• _Problem to work on_: Your task is to transcribe, without alteration, the lines from the top of the material below through the line bearing "R = math.radians", inclusive.
[START Exercise materials]
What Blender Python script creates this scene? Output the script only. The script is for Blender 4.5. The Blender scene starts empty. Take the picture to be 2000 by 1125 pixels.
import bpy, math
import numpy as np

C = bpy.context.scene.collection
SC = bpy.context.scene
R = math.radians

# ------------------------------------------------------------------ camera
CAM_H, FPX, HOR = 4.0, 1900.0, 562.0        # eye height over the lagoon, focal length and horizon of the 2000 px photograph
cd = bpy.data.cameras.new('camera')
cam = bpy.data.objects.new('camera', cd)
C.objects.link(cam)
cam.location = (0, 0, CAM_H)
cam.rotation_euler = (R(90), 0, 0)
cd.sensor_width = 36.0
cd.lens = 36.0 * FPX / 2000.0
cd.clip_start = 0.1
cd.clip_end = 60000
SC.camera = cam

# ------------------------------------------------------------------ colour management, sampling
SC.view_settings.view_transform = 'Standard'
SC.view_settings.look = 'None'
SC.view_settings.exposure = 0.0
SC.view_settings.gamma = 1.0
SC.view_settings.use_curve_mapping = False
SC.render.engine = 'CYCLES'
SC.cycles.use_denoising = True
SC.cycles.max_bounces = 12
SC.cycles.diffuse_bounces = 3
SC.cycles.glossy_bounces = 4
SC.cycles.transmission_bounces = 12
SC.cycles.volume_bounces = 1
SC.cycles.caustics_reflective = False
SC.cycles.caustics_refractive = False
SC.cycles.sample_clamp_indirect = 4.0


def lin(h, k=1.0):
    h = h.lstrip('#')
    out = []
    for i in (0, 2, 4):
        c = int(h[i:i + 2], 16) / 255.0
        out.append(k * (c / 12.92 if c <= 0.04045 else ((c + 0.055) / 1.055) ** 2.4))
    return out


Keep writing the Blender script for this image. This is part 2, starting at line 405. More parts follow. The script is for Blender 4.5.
[END Exercise materials]
• _Solution to this exercise_:
What Blender Python script creates this scene? Output the script only. The script is for Blender 4.5. The Blender scene starts empty. Take the picture to be 2000 by 1125 pixels.
import bpy, math
import numpy as np

C = bpy.context.scene.collection
SC = bpy.context.scene
R = math.radians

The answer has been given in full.